>> Begin GIVEN DATA

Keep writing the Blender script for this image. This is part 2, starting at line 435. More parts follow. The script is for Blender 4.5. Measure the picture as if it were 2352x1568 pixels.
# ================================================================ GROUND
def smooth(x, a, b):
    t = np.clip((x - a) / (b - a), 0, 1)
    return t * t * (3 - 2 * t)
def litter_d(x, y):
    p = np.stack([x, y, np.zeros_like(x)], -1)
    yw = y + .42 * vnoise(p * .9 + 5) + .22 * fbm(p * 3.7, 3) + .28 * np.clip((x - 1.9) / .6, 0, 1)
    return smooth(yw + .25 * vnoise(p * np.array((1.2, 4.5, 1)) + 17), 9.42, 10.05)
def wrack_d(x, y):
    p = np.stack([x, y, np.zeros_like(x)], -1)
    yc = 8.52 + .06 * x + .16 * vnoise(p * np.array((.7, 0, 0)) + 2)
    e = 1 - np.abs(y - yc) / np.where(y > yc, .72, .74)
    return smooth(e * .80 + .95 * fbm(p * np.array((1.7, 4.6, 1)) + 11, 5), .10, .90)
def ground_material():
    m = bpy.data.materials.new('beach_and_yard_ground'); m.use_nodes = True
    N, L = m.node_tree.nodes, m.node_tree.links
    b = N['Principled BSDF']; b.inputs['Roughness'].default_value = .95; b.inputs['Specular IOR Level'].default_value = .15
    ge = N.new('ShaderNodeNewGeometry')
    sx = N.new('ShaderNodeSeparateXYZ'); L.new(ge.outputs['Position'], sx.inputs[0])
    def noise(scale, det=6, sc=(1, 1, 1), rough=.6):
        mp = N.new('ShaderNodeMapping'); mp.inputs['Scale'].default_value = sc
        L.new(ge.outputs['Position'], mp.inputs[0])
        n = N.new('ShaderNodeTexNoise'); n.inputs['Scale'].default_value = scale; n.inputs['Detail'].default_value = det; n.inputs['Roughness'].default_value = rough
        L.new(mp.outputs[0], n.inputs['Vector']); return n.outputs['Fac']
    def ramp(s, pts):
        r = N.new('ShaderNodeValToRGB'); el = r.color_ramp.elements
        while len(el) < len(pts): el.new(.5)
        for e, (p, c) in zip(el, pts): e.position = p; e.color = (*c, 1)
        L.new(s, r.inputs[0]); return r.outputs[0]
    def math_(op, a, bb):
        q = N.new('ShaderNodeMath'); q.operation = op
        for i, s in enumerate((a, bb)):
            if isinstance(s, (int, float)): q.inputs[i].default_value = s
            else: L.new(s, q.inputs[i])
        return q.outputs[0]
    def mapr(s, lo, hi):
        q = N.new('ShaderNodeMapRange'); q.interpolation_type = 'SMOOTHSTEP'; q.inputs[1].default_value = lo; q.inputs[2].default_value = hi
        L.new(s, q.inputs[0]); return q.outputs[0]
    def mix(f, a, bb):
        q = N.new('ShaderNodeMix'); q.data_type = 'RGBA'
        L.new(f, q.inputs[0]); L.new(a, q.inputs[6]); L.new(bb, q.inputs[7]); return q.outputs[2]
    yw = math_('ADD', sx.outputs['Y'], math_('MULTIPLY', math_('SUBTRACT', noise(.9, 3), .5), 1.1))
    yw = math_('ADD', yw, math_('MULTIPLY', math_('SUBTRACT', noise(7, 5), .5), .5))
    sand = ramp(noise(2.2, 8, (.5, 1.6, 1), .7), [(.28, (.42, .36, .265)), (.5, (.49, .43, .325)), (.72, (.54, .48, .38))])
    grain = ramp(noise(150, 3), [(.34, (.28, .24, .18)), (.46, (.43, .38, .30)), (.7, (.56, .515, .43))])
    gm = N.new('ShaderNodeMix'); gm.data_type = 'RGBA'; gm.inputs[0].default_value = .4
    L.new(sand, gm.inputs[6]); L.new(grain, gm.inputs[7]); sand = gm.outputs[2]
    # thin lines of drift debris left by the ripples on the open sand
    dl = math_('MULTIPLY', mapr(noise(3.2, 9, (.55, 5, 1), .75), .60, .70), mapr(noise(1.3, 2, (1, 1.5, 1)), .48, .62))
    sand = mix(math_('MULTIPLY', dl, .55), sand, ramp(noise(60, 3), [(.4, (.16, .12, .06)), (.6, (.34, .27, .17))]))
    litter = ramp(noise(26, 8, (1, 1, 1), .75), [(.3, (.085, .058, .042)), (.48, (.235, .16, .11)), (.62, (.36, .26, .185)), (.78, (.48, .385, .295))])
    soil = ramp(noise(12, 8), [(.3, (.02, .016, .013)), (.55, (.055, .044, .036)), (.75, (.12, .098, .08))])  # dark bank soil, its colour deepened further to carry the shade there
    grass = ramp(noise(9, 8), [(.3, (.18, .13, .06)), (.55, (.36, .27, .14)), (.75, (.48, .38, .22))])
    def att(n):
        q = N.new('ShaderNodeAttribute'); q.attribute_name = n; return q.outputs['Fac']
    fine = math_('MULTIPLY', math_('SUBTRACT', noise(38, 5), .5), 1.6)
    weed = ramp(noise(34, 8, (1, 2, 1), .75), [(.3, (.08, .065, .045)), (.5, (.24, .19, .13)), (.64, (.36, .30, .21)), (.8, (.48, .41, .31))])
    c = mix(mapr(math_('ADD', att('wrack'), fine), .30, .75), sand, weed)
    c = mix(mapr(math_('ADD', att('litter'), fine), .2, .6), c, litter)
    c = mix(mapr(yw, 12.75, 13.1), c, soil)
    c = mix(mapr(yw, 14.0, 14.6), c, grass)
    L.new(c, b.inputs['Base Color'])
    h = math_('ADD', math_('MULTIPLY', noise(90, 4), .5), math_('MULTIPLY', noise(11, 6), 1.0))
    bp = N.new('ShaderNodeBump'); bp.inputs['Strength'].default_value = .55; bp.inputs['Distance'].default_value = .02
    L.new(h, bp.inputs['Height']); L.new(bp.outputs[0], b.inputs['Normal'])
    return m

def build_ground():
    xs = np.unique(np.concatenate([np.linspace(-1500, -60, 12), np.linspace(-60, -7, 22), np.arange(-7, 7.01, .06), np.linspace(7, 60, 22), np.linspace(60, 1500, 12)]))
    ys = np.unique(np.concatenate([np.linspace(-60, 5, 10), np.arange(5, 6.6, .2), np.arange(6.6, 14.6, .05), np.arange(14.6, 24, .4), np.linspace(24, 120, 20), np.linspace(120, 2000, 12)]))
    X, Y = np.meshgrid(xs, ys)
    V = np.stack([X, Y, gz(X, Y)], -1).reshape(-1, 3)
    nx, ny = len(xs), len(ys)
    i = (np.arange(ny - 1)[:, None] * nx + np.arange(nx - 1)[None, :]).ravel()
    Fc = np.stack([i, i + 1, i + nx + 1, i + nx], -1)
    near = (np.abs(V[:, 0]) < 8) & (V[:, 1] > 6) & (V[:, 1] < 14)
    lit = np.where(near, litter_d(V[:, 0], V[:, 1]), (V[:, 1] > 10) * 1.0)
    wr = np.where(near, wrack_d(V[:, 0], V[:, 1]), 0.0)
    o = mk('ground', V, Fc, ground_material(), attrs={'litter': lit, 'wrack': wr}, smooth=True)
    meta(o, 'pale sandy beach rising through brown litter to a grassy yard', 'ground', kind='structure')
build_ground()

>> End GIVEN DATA

◆ **PROMPT**
Recopy the whole listing exactly.

◆ **ANSWER BELOW**
Keep writing the Blender script for this image. This is part 2, starting at line 435. More parts follow. The script is for Blender 4.5. Measure the picture as if it were 2352x1568 pixels.
# ================================================================ GROUND
def smooth(x, a, b):
    t = np.clip((x - a) / (b - a), 0, 1)
    return t * t * (3 - 2 * t)
def litter_d(x, y):
    p = np.stack([x, y, np.zeros_like(x)], -1)
    yw = y + .42 * vnoise(p * .9 + 5) + .22 * fbm(p * 3.7, 3) + .28 * np.clip((x - 1.9) / .6, 0, 1)
    return smooth(yw + .25 * vnoise(p * np.array((1.2, 4.5, 1)) + 17), 9.42, 10.05)
def wrack_d(x, y):
    p = np.stack([x, y, np.zeros_like(x)], -1)
    yc = 8.52 + .06 * x + .16 * vnoise(p * np.array((.7, 0, 0)) + 2)
    e = 1 - np.abs(y - yc) / np.where(y > yc, .72, .74)
    return smooth(e * .80 + .95 * fbm(p * np.array((1.7, 4.6, 1)) + 11, 5), .10, .90)
def ground_material():
    m = bpy.data.materials.new('beach_and_yard_ground'); m.use_nodes = True
    N, L = m.node_tree.nodes, m.node_tree.links
    b = N['Principled BSDF']; b.inputs['Roughness'].default_value = .95; b.inputs['Specular IOR Level'].default_value = .15
    ge = N.new('ShaderNodeNewGeometry')
    sx = N.new('ShaderNodeSeparateXYZ'); L.new(ge.outputs['Position'], sx.inputs[0])
    def noise(scale, det=6, sc=(1, 1, 1), rough=.6):
        mp = N.new('ShaderNodeMapping'); mp.inputs['Scale'].default_value = sc
        L.new(ge.outputs['Position'], mp.inputs[0])
        n = N.new('ShaderNodeTexNoise'); n.inputs['Scale'].default_value = scale; n.inputs['Detail'].default_value = det; n.inputs['Roughness'].default_value = rough
        L.new(mp.outputs[0], n.inputs['Vector']); return n.outputs['Fac']
    def ramp(s, pts):
        r = N.new('ShaderNodeValToRGB'); el = r.color_ramp.elements
        while len(el) < len(pts): el.new(.5)
        for e, (p, c) in zip(el, pts): e.position = p; e.color = (*c, 1)
        L.new(s, r.inputs[0]); return r.outputs[0]
    def math_(op, a, bb):
        q = N.new('ShaderNodeMath'); q.operation = op
        for i, s in enumerate((a, bb)):
            if isinstance(s, (int, float)): q.inputs[i].default_value = s
            else: L.new(s, q.inputs[i])
        return q.outputs[0]
    def mapr(s, lo, hi):
        q = N.new('ShaderNodeMapRange'); q.interpolation_type = 'SMOOTHSTEP'; q.inputs[1].default_value = lo; q.inputs[2].default_value = hi
        L.new(s, q.inputs[0]); return q.outputs[0]
    def mix(f, a, bb):
        q = N.new('ShaderNodeMix'); q.data_type = 'RGBA'
        L.new(f, q.inputs[0]); L.new(a, q.inputs[6]); L.new(bb, q.inputs[7]); return q.outputs[2]
    yw = math_('ADD', sx.outputs['Y'], math_('MULTIPLY', math_('SUBTRACT', noise(.9, 3), .5), 1.1))
    yw = math_('ADD', yw, math_('MULTIPLY', math_('SUBTRACT', noise(7, 5), .5), .5))
    sand = ramp(noise(2.2, 8, (.5, 1.6, 1), .7), [(.28, (.42, .36, .265)), (.5, (.49, .43, .325)), (.72, (.54, .48, .38))])
    grain = ramp(noise(150, 3), [(.34, (.28, .24, .18)), (.46, (.43, .38, .30)), (.7, (.56, .515, .43))])
    gm = N.new('ShaderNodeMix'); gm.data_type = 'RGBA'; gm.inputs[0].default_value = .4
    L.new(sand, gm.inputs[6]); L.new(grain, gm.inputs[7]); sand = gm.outputs[2]
    # thin lines of drift debris left by the ripples on the open sand
    dl = math_('MULTIPLY', mapr(noise(3.2, 9, (.55, 5, 1), .75), .60, .70), mapr(noise(1.3, 2, (1, 1.5, 1)), .48, .62))
    sand = mix(math_('MULTIPLY', dl, .55), sand, ramp(noise(60, 3), [(.4, (.16, .12, .06)), (.6, (.34, .27, .17))]))
    litter = ramp(noise(26, 8, (1, 1, 1), .75), [(.3, (.085, .058, .042)), (.48, (.235, .16, .11)), (.62, (.36, .26, .185)), (.78, (.48, .385, .295))])
    soil = ramp(noise(12, 8), [(.3, (.02, .016, .013)), (.55, (.055, .044, .036)), (.75, (.12, .098, .08))])  # dark bank soil, its colour deepened further to carry the shade there
    grass = ramp(noise(9, 8), [(.3, (.18, .13, .06)), (.55, (.36, .27, .14)), (.75, (.48, .38, .22))])
    def att(n):
        q = N.new('ShaderNodeAttribute'); q.attribute_name = n; return q.outputs['Fac']
    fine = math_('MULTIPLY', math_('SUBTRACT', noise(38, 5), .5), 1.6)
    weed = ramp(noise(34, 8, (1, 2, 1), .75), [(.3, (.08, .065, .045)), (.5, (.24, .19, .13)), (.64, (.36, .30, .21)), (.8, (.48, .41, .31))])
    c = mix(mapr(math_('ADD', att('wrack'), fine), .30, .75), sand, weed)
    c = mix(mapr(math_('ADD', att('litter'), fine), .2, .6), c, litter)
    c = mix(mapr(yw, 12.75, 13.1), c, soil)
    c = mix(mapr(yw, 14.0, 14.6), c, grass)
    L.new(c, b.inputs['Base Color'])
    h = math_('ADD', math_('MULTIPLY', noise(90, 4), .5), math_('MULTIPLY', noise(11, 6), 1.0))
    bp = N.new('ShaderNodeBump'); bp.inputs['Strength'].default_value = .55; bp.inputs['Distance'].default_value = .02
    L.new(h, bp.inputs['Height']); L.new(bp.outputs[0], b.inputs['Normal'])
    return m

def build_ground():
    xs = np.unique(np.concatenate([np.linspace(-1500, -60, 12), np.linspace(-60, -7, 22), np.arange(-7, 7.01, .06), np.linspace(7, 60, 22), np.linspace(60, 1500, 12)]))
    ys = np.unique(np.concatenate([np.linspace(-60, 5, 10), np.arange(5, 6.6, .2), np.arange(6.6, 14.6, .05), np.arange(14.6, 24, .4), np.linspace(24, 120, 20), np.linspace(120, 2000, 12)]))
    X, Y = np.meshgrid(xs, ys)
    V = np.stack([X, Y, gz(X, Y)], -1).reshape(-1, 3)
    nx, ny = len(xs), len(ys)
    i = (np.arange(ny - 1)[:, None] * nx + np.arange(nx - 1)[None, :]).ravel()
    Fc = np.stack([i, i + 1, i + nx + 1, i + nx], -1)
    near = (np.abs(V[:, 0]) < 8) & (V[:, 1] > 6) & (V[:, 1] < 14)
    lit = np.where(near, litter_d(V[:, 0], V[:, 1]), (V[:, 1] > 10) * 1.0)
    wr = np.where(near, wrack_d(V[:, 0], V[:, 1]), 0.0)
    o = mk('ground', V, Fc, ground_material(), attrs={'litter': lit, 'wrack': wr}, smooth=True)
    meta(o, 'pale sandy beach rising through brown litter to a grassy yard', 'ground', kind='structure')
build_ground()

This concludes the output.